> [WHAT TO DO]:
Give only the number of lines in the records that include the string "picture".

Source records
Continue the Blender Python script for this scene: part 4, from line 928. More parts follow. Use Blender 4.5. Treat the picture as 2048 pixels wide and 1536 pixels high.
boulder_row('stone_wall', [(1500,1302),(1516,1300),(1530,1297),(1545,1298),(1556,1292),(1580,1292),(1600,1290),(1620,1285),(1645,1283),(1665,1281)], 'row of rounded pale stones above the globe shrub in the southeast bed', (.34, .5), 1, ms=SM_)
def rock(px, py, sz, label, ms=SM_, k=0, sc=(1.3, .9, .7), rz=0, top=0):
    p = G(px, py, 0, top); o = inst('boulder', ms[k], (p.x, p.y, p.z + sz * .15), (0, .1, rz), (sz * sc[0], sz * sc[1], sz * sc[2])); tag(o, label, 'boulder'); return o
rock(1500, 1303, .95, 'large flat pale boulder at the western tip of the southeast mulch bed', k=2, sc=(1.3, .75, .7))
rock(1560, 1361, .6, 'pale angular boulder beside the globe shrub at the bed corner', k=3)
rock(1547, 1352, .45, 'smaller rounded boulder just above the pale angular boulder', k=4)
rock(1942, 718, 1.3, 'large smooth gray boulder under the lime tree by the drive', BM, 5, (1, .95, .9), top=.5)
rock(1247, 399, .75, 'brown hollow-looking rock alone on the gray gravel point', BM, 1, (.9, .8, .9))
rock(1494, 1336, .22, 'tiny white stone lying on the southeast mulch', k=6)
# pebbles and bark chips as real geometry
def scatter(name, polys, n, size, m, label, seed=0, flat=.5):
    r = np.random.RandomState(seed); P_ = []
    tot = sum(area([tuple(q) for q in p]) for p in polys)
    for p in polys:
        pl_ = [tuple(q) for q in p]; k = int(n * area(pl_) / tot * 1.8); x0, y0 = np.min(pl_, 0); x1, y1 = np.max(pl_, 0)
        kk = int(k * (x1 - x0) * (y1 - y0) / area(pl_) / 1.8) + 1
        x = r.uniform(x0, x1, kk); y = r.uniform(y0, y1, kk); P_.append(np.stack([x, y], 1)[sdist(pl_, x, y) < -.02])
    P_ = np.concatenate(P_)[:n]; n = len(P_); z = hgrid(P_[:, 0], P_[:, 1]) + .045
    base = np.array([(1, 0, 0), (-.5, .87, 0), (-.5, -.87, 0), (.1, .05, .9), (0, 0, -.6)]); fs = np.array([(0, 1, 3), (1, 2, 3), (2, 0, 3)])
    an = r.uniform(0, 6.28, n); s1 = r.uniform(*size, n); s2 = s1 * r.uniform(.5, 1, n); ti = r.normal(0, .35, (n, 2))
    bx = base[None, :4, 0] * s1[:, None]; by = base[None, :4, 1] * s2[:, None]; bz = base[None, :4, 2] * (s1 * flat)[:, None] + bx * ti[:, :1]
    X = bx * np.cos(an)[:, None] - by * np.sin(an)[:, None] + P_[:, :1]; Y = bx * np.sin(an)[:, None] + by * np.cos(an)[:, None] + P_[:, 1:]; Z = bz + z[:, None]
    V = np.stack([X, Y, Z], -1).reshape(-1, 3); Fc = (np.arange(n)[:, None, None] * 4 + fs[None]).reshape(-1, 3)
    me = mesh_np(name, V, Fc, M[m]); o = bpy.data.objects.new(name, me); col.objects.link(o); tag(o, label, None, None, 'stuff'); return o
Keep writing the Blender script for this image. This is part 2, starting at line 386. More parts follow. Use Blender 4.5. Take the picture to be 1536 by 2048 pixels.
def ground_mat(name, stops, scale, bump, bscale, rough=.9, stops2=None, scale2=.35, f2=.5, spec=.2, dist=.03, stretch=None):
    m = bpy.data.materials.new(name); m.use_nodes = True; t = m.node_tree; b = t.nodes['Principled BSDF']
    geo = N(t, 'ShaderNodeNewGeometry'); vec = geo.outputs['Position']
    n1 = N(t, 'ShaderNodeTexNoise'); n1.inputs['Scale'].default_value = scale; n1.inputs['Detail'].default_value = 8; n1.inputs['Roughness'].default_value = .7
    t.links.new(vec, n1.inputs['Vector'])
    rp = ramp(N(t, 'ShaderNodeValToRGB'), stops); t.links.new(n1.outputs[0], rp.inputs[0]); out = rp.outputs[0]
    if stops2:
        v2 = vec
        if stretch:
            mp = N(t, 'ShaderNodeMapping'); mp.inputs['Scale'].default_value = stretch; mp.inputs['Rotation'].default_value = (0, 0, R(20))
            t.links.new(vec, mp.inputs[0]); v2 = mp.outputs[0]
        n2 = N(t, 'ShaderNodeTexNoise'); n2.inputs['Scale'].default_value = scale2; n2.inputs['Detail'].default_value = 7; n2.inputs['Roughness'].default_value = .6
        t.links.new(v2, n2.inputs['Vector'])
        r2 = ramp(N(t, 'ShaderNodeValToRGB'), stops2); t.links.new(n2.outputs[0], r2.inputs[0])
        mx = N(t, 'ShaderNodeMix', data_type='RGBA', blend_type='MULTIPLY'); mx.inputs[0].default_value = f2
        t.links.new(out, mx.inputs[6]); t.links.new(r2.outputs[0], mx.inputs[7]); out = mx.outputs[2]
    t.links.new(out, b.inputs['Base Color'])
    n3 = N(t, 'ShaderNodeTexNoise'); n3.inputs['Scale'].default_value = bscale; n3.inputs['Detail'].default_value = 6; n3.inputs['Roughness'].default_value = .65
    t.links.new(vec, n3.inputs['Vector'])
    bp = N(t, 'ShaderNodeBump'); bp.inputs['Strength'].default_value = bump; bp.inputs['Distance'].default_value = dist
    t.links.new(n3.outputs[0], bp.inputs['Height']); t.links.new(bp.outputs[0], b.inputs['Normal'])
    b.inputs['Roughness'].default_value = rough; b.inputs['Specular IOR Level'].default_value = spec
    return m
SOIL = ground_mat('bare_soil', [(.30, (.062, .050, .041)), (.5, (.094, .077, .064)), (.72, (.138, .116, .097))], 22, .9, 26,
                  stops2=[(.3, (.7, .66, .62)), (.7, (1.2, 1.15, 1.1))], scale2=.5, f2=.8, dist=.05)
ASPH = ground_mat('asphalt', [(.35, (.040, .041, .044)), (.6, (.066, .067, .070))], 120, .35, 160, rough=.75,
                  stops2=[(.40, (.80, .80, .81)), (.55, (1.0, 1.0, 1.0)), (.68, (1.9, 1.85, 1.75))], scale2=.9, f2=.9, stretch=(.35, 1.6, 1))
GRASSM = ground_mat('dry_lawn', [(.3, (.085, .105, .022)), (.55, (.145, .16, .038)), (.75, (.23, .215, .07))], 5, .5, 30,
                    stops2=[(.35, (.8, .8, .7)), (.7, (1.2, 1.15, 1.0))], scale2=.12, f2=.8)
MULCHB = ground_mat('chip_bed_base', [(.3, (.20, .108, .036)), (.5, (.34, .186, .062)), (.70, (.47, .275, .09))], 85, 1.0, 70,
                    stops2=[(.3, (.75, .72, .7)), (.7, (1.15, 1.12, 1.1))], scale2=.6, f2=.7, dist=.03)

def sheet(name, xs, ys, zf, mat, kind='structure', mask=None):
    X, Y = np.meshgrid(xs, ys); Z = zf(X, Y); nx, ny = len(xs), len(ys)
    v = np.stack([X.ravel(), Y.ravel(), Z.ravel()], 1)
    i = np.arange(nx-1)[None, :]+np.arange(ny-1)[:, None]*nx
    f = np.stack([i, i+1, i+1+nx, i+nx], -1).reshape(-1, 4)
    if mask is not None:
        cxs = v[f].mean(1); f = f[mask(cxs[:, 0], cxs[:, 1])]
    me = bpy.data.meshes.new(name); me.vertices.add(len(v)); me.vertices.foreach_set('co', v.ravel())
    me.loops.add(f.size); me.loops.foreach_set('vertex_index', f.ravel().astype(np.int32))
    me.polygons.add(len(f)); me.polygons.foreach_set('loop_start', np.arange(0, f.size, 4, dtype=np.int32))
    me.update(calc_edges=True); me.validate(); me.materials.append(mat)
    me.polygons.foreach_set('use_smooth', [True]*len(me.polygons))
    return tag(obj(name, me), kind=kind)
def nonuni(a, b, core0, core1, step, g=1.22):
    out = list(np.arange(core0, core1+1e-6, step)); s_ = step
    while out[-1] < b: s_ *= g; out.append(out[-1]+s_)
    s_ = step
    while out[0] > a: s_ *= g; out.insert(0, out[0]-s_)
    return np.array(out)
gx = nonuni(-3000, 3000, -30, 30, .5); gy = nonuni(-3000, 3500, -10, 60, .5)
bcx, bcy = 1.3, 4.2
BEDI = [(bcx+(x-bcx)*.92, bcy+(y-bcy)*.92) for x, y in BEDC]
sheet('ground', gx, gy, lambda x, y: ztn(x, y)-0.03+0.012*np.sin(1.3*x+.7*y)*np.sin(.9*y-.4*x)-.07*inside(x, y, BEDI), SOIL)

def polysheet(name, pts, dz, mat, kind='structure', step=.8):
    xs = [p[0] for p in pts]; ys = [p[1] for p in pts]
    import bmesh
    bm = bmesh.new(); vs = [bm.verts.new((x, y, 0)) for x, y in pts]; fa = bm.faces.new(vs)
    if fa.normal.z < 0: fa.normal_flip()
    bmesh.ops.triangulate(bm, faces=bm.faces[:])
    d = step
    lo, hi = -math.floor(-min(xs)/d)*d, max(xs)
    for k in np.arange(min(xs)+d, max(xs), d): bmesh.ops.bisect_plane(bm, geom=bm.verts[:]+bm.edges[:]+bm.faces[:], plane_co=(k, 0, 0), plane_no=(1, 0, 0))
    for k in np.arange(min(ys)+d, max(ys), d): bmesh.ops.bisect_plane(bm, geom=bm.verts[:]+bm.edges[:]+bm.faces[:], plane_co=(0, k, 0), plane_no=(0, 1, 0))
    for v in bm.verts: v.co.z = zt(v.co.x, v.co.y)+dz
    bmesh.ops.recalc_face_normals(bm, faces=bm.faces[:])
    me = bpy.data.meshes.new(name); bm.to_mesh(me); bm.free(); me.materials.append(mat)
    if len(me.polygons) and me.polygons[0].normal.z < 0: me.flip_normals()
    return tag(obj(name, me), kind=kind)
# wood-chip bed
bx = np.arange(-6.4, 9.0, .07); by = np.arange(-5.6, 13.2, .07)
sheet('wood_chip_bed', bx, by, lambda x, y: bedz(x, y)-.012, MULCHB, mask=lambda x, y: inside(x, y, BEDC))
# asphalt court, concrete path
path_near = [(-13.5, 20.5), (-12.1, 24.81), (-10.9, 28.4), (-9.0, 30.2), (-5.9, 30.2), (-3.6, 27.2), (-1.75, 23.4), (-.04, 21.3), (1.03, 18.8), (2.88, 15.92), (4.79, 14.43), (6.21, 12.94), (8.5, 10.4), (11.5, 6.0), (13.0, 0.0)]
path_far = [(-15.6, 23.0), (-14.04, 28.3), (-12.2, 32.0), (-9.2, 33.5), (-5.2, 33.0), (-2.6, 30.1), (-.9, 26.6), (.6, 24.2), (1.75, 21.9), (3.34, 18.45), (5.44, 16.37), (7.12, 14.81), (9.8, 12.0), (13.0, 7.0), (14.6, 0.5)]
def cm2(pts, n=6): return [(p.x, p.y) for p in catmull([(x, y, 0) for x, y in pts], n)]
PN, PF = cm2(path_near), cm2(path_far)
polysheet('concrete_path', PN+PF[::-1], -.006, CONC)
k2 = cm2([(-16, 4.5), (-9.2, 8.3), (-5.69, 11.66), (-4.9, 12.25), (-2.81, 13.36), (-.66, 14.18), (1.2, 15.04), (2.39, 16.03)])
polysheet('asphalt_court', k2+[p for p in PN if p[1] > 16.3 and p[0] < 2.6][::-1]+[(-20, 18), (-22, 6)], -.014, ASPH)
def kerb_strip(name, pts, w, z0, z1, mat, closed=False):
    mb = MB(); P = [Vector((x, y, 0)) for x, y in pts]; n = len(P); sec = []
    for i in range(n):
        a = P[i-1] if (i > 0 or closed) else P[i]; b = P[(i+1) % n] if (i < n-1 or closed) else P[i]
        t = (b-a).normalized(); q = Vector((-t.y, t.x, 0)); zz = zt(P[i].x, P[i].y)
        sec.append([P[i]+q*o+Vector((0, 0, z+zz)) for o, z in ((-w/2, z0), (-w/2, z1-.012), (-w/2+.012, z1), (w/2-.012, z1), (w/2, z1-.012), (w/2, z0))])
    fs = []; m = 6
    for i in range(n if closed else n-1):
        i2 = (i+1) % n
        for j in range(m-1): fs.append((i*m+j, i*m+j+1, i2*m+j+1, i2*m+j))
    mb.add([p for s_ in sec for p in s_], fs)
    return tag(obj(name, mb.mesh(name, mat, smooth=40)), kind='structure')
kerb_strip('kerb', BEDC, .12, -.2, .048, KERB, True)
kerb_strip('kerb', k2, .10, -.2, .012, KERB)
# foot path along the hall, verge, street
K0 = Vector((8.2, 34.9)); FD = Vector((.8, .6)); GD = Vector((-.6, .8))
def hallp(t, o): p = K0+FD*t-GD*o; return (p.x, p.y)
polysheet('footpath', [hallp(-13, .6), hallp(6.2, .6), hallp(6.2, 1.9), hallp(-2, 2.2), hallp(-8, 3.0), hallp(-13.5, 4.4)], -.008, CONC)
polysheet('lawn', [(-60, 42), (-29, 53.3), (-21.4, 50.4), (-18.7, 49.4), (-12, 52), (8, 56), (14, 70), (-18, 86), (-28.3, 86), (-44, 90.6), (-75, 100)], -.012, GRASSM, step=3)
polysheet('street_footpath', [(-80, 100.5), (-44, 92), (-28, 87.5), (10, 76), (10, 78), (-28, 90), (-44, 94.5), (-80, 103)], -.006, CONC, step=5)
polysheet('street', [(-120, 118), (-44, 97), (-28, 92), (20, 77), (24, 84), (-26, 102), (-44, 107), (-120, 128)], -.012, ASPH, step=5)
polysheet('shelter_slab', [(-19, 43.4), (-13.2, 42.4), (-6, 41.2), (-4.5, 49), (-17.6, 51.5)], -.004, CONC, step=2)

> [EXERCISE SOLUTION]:
2